**Data section:**
----------

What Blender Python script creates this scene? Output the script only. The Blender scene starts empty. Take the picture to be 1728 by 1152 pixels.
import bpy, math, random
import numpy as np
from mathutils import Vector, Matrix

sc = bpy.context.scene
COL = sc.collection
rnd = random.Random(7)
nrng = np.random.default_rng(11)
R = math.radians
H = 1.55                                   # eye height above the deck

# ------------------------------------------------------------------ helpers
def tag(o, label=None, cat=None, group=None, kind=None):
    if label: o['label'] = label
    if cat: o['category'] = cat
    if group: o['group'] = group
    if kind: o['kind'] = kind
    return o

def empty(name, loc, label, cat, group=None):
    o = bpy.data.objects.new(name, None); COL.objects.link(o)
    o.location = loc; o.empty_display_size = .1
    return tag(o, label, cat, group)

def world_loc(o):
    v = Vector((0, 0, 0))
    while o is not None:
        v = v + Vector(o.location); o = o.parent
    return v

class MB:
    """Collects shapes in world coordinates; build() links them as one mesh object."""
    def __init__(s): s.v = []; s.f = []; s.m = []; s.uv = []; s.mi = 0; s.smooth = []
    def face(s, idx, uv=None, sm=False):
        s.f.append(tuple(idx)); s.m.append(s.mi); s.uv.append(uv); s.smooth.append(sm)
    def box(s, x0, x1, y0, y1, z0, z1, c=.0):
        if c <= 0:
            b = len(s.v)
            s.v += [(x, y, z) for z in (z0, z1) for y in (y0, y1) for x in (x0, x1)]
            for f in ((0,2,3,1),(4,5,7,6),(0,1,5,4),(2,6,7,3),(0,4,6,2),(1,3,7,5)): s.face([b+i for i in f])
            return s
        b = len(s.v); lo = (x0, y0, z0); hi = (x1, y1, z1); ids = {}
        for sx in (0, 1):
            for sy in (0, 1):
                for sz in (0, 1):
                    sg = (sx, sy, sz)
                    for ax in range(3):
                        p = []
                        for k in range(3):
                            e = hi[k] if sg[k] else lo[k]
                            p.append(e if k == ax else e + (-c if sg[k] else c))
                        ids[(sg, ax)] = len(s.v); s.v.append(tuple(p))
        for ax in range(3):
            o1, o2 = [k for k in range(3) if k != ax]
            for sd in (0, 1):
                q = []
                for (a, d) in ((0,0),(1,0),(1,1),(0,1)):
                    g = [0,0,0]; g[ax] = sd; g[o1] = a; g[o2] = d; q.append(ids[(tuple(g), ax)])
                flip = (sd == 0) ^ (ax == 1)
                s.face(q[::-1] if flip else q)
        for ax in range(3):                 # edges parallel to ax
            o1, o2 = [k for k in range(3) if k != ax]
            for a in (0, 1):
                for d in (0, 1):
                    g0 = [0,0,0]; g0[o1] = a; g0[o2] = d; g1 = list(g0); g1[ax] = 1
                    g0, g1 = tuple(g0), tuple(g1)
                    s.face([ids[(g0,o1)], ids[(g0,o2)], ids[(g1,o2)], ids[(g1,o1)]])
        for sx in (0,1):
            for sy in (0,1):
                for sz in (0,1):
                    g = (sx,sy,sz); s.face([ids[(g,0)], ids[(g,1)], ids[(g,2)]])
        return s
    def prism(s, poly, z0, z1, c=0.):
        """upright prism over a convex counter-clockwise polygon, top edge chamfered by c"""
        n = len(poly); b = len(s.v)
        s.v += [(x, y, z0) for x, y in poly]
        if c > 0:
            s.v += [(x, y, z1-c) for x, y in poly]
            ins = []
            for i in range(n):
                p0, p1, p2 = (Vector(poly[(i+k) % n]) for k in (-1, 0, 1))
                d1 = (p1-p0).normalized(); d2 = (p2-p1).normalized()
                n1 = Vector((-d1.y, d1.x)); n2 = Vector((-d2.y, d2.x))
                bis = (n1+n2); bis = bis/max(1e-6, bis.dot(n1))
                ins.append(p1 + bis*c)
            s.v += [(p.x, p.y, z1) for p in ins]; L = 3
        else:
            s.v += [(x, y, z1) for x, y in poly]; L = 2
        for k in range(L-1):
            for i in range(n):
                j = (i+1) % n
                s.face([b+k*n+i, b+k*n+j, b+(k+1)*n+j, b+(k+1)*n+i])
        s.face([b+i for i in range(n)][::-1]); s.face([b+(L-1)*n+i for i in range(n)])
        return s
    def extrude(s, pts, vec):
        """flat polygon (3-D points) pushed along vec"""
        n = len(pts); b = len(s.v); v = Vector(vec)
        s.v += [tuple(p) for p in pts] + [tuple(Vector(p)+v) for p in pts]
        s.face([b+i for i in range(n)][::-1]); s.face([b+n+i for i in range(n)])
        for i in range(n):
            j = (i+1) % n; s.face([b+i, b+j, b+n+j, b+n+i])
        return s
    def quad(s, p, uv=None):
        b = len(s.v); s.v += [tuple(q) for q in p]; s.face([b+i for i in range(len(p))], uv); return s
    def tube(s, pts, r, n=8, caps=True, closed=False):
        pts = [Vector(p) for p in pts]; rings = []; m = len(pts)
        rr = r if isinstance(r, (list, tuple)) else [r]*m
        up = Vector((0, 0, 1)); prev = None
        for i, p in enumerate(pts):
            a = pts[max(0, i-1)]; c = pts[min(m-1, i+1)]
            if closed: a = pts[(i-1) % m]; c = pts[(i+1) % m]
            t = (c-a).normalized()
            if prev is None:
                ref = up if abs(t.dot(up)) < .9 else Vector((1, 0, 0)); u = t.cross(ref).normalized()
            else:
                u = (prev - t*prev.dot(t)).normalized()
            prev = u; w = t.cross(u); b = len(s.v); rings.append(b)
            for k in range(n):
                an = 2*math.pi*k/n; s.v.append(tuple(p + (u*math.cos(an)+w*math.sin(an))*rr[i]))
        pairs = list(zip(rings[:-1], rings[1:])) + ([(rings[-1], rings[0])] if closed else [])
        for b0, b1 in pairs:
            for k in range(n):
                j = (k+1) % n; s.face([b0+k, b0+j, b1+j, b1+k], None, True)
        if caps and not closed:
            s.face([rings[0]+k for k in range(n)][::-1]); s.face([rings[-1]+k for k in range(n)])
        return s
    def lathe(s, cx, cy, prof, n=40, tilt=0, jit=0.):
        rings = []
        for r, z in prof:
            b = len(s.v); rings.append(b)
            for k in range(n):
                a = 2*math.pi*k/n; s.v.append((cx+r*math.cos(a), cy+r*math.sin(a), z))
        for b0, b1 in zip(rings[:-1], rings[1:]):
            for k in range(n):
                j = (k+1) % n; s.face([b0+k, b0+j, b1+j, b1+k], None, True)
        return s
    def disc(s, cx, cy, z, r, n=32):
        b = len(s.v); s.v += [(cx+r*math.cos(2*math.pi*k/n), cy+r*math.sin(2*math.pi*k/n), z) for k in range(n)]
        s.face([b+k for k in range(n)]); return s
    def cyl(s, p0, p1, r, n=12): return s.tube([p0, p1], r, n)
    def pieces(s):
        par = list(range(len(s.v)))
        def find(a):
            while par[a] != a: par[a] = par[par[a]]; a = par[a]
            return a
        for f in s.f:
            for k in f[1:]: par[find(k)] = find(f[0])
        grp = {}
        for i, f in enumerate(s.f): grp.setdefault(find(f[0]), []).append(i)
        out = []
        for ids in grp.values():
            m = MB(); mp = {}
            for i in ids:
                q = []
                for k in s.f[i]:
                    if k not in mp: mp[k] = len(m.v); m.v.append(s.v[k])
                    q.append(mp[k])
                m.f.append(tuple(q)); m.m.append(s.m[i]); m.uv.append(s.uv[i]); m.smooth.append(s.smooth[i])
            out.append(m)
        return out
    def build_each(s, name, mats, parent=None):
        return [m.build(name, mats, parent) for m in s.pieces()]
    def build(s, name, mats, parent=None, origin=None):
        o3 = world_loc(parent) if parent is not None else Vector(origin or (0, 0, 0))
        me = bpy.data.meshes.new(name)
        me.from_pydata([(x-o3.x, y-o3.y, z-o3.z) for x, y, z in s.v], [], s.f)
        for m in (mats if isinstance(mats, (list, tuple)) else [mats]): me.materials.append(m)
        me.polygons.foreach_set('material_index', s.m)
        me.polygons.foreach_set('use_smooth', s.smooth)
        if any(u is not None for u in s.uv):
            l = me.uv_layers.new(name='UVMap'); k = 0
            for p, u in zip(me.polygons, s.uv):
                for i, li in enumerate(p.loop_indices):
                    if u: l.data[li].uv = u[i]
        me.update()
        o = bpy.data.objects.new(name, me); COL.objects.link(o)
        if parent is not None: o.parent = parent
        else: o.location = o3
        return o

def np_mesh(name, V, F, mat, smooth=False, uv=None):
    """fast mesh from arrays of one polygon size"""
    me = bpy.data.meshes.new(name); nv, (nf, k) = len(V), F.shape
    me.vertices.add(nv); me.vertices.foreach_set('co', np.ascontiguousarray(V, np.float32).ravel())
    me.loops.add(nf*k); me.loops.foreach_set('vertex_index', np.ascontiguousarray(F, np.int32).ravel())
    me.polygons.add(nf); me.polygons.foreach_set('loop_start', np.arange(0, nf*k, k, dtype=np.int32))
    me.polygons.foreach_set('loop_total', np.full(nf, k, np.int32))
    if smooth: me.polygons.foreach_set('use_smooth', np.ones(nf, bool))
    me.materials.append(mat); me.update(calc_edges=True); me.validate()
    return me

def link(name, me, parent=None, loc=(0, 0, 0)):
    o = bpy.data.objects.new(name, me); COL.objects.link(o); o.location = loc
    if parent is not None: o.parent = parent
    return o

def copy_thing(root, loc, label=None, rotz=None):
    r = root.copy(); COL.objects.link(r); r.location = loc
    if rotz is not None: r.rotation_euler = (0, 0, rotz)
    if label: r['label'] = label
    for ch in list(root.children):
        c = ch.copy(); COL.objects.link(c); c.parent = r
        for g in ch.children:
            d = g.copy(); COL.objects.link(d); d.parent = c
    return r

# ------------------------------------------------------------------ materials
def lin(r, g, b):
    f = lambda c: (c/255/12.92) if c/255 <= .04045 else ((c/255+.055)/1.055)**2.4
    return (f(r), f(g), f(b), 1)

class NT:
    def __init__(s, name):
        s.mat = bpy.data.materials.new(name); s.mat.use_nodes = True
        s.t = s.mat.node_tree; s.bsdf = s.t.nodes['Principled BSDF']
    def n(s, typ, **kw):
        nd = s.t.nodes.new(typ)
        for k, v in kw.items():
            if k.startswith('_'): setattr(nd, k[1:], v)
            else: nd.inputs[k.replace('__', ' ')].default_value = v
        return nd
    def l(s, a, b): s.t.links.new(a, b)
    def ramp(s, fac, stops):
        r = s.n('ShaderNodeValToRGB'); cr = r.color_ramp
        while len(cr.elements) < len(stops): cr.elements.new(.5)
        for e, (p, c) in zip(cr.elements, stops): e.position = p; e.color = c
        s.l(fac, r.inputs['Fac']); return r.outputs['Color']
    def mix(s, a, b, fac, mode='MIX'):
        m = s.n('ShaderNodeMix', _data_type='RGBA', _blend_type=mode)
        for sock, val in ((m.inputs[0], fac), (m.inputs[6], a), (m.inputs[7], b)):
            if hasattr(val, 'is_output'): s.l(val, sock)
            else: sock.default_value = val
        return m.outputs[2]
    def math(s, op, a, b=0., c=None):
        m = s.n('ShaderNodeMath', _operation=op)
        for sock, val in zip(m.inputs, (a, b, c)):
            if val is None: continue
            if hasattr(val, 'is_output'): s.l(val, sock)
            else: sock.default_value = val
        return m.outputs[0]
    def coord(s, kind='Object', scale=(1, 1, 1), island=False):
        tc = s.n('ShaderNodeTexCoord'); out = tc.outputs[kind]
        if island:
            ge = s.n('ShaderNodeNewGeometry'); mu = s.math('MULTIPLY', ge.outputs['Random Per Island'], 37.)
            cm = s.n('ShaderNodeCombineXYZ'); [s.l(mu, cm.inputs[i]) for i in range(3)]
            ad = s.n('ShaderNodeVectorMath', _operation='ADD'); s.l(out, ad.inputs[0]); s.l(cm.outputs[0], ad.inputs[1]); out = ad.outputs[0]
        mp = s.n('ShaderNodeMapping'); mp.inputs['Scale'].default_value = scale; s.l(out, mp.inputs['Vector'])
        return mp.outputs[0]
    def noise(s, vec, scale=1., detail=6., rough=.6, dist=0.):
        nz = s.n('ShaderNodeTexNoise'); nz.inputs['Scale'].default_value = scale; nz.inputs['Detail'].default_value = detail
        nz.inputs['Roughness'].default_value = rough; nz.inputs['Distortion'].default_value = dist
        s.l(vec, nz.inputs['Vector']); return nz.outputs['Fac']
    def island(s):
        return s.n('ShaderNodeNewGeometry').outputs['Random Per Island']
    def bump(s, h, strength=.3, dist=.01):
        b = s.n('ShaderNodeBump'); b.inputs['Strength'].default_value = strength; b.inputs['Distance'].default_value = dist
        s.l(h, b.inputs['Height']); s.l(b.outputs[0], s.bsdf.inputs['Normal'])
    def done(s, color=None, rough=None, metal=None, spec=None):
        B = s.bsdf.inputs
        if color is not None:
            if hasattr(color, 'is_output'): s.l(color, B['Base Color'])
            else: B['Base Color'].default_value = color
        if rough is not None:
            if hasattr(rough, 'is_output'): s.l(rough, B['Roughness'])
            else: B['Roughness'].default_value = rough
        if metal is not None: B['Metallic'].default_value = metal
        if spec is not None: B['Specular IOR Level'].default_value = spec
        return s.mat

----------

**Exercise details:**
Give only the number of lines in the material above that hold the word "scene".

**Response below:**
2